INFORMATION SHOWN ::
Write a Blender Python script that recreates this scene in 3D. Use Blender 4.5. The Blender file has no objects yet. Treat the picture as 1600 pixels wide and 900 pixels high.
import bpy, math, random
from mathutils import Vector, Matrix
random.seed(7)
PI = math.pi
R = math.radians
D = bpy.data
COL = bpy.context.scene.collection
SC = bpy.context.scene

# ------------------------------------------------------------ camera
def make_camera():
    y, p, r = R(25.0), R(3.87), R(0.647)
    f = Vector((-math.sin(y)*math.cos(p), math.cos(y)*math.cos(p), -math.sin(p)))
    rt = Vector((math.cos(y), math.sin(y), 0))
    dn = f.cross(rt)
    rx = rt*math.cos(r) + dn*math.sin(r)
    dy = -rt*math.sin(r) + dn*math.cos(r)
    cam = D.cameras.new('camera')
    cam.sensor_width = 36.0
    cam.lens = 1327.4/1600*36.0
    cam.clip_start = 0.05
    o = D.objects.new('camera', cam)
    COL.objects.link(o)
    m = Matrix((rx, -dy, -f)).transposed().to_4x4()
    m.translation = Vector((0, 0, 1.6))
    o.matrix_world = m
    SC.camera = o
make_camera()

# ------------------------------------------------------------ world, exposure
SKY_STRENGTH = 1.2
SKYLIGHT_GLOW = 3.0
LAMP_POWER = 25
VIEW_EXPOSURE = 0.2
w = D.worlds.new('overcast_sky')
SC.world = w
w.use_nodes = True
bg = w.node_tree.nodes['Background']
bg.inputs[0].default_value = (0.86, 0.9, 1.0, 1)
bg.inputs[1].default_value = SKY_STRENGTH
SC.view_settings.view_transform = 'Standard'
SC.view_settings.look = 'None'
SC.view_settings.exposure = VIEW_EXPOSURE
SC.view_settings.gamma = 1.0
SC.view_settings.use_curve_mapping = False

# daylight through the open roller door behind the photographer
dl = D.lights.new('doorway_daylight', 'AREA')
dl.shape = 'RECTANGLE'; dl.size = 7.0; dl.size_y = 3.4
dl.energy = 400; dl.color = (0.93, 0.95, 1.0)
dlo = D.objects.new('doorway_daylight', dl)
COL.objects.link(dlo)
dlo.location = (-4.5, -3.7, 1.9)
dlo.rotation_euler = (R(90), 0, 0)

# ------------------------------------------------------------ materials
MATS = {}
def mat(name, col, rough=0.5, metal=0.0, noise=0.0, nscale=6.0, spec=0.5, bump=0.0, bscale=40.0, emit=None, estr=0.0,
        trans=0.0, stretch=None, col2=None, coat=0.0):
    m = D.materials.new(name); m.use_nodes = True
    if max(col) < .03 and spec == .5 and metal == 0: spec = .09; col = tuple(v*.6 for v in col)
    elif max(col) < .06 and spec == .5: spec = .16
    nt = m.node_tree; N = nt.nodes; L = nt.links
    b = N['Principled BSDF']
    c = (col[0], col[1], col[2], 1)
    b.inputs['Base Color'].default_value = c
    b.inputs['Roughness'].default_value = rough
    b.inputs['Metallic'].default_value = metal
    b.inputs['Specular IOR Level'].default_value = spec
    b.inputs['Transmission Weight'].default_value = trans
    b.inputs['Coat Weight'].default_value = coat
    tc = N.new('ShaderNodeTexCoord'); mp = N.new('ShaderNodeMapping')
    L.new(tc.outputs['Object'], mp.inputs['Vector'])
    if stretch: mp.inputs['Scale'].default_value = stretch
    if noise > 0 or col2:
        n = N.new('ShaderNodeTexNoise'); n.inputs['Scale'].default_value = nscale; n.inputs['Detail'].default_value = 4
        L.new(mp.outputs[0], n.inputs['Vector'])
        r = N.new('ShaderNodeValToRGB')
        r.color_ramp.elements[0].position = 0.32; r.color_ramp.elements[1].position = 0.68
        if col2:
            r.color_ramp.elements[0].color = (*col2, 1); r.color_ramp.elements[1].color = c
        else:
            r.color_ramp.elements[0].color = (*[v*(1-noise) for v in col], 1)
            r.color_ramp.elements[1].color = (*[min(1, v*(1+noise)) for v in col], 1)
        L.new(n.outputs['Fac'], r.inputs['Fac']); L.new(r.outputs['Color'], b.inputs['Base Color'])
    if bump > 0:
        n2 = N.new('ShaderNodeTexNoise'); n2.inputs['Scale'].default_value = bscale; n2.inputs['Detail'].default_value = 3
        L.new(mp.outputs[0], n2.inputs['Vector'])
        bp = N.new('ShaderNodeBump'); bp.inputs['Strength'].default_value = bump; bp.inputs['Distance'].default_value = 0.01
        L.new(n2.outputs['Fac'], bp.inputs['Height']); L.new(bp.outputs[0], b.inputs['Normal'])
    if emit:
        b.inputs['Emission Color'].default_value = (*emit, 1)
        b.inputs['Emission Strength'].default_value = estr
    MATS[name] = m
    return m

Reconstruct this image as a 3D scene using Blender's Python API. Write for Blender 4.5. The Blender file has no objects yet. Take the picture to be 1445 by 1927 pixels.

TO BE DONE ::
Lines of the material that contain the word "picture" are to be gathered.

EXERCISE OUTPUT ::
Write a Blender Python script that recreates this scene in 3D. Use Blender 4.5. The Blender file has no objects yet. Treat the picture as 1600 pixels wide and 900 pixels high.
Reconstruct this image as a 3D scene using Blender's Python API. Write for Blender 4.5. The Blender file has no objects yet. Take the picture to be 1445 by 1927 pixels.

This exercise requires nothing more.